Could you write out the opening lines of the data, word for word, stopping after the line that contains "add_trees(X, Y, Z, True, 13)"?

- - - - -

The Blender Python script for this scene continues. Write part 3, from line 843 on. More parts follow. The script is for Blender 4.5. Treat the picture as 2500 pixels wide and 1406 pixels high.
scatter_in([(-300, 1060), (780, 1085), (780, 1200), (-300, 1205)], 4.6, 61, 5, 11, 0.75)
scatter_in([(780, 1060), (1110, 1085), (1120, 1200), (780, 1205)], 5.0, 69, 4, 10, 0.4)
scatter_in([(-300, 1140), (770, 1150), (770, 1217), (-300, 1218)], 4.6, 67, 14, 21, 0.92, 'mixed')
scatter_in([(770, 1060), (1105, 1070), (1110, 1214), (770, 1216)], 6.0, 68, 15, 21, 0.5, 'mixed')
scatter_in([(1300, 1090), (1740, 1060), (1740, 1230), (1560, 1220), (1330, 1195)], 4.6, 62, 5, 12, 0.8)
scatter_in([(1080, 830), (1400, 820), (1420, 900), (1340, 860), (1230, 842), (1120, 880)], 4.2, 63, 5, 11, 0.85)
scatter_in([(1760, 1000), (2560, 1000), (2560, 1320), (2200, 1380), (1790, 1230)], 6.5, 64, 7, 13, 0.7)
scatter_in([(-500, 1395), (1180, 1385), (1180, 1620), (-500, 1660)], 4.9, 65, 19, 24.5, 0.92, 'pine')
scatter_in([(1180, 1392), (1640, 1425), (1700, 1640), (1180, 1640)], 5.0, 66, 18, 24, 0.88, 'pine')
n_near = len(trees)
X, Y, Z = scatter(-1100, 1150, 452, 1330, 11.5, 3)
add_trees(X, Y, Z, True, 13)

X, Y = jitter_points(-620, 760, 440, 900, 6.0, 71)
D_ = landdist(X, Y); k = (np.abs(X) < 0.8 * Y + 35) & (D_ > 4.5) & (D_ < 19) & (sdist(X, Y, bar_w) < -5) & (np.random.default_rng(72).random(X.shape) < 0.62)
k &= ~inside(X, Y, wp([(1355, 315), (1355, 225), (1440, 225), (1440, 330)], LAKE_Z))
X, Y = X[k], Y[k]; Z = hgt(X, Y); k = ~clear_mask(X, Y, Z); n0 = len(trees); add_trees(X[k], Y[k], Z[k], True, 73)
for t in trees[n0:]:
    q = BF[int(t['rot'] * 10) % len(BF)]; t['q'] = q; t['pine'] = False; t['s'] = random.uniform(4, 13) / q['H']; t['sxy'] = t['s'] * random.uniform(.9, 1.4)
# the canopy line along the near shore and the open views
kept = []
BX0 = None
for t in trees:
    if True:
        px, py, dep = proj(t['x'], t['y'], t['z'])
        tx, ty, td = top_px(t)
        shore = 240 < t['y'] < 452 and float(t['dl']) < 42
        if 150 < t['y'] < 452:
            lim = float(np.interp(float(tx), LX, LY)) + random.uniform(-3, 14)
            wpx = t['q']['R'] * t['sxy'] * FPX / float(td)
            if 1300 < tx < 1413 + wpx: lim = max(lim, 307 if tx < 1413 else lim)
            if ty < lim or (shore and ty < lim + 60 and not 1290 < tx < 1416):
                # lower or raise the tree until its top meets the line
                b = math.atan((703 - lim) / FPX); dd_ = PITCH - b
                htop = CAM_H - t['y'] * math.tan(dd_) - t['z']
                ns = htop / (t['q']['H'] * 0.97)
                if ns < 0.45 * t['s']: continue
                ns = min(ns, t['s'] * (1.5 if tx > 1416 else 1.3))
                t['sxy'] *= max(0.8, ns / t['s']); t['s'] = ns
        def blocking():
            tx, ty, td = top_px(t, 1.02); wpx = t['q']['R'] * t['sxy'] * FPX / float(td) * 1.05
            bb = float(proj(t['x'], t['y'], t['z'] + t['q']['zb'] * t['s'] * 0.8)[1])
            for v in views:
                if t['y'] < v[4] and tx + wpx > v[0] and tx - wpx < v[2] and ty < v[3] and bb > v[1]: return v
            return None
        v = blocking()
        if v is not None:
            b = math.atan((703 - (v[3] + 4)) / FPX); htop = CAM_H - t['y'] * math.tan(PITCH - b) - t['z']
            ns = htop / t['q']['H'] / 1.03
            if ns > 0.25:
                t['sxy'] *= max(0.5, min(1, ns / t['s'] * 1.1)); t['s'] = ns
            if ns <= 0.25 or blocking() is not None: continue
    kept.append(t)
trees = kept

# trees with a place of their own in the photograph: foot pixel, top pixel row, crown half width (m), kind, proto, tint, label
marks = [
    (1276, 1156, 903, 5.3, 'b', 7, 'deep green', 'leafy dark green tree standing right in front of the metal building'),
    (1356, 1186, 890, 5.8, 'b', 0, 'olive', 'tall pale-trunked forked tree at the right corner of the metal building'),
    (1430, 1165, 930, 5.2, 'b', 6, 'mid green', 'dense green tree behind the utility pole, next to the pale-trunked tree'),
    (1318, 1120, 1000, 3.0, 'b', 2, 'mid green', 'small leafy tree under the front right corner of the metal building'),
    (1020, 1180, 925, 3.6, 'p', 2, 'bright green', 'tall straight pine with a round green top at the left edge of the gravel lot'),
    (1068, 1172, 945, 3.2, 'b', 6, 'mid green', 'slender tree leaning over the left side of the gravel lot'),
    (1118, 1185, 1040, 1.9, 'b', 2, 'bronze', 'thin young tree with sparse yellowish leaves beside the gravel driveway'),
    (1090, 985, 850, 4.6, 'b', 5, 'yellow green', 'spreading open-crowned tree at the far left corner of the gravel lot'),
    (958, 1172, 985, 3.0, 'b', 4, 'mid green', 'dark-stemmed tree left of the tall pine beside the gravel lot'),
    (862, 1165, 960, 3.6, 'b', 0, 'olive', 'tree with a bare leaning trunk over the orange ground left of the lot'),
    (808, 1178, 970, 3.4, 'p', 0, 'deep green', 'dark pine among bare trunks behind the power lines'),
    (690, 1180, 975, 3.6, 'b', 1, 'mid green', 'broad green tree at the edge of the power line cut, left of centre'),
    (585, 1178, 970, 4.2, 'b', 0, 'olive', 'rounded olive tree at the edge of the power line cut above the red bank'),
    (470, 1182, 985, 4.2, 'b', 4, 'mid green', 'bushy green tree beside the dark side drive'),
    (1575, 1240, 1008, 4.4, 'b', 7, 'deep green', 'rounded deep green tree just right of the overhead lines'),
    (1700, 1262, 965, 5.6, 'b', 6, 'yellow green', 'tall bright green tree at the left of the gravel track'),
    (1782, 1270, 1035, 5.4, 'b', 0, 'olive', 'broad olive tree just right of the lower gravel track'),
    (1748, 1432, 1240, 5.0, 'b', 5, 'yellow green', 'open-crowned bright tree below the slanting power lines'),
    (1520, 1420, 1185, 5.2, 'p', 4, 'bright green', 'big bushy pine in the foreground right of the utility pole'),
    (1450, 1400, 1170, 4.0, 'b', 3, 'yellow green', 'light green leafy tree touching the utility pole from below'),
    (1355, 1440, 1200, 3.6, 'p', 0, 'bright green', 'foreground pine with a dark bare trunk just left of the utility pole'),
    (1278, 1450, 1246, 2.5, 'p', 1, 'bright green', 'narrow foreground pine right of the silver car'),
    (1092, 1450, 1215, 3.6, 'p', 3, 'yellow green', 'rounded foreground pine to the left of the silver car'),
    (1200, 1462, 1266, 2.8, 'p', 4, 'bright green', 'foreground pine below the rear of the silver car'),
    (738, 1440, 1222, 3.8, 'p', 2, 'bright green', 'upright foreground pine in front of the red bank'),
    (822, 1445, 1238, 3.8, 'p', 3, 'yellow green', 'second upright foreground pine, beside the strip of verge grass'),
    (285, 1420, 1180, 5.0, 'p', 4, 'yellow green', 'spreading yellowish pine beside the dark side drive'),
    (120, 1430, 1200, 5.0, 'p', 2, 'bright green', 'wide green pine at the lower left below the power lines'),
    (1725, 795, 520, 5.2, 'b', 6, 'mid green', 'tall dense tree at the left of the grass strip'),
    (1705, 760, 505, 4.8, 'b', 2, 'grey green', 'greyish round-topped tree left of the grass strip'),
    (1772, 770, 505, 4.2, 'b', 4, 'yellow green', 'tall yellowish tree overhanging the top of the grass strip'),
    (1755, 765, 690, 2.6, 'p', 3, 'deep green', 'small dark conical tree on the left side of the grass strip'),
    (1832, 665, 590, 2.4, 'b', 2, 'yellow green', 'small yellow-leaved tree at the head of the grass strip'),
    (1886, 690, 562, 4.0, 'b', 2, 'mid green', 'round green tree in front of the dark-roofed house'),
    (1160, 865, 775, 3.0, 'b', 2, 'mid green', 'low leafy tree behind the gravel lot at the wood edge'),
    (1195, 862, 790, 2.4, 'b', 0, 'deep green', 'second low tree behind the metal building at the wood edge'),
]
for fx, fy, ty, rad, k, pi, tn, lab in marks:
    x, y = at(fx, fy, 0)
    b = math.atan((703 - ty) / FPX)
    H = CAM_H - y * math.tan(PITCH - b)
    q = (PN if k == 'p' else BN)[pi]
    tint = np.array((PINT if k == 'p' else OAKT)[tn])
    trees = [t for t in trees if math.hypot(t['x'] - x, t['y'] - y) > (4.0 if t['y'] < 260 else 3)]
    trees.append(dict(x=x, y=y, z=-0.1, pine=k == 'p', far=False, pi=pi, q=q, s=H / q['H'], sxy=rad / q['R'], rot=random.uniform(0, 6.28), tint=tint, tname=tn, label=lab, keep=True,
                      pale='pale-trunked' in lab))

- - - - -

**Complete answer:**
The Blender Python script for this scene continues. Write part 3, from line 843 on. More parts follow. The script is for Blender 4.5. Treat the picture as 2500 pixels wide and 1406 pixels high.
scatter_in([(-300, 1060), (780, 1085), (780, 1200), (-300, 1205)], 4.6, 61, 5, 11, 0.75)
scatter_in([(780, 1060), (1110, 1085), (1120, 1200), (780, 1205)], 5.0, 69, 4, 10, 0.4)
scatter_in([(-300, 1140), (770, 1150), (770, 1217), (-300, 1218)], 4.6, 67, 14, 21, 0.92, 'mixed')
scatter_in([(770, 1060), (1105, 1070), (1110, 1214), (770, 1216)], 6.0, 68, 15, 21, 0.5, 'mixed')
scatter_in([(1300, 1090), (1740, 1060), (1740, 1230), (1560, 1220), (1330, 1195)], 4.6, 62, 5, 12, 0.8)
scatter_in([(1080, 830), (1400, 820), (1420, 900), (1340, 860), (1230, 842), (1120, 880)], 4.2, 63, 5, 11, 0.85)
scatter_in([(1760, 1000), (2560, 1000), (2560, 1320), (2200, 1380), (1790, 1230)], 6.5, 64, 7, 13, 0.7)
scatter_in([(-500, 1395), (1180, 1385), (1180, 1620), (-500, 1660)], 4.9, 65, 19, 24.5, 0.92, 'pine')
scatter_in([(1180, 1392), (1640, 1425), (1700, 1640), (1180, 1640)], 5.0, 66, 18, 24, 0.88, 'pine')
n_near = len(trees)
X, Y, Z = scatter(-1100, 1150, 452, 1330, 11.5, 3)
add_trees(X, Y, Z, True, 13)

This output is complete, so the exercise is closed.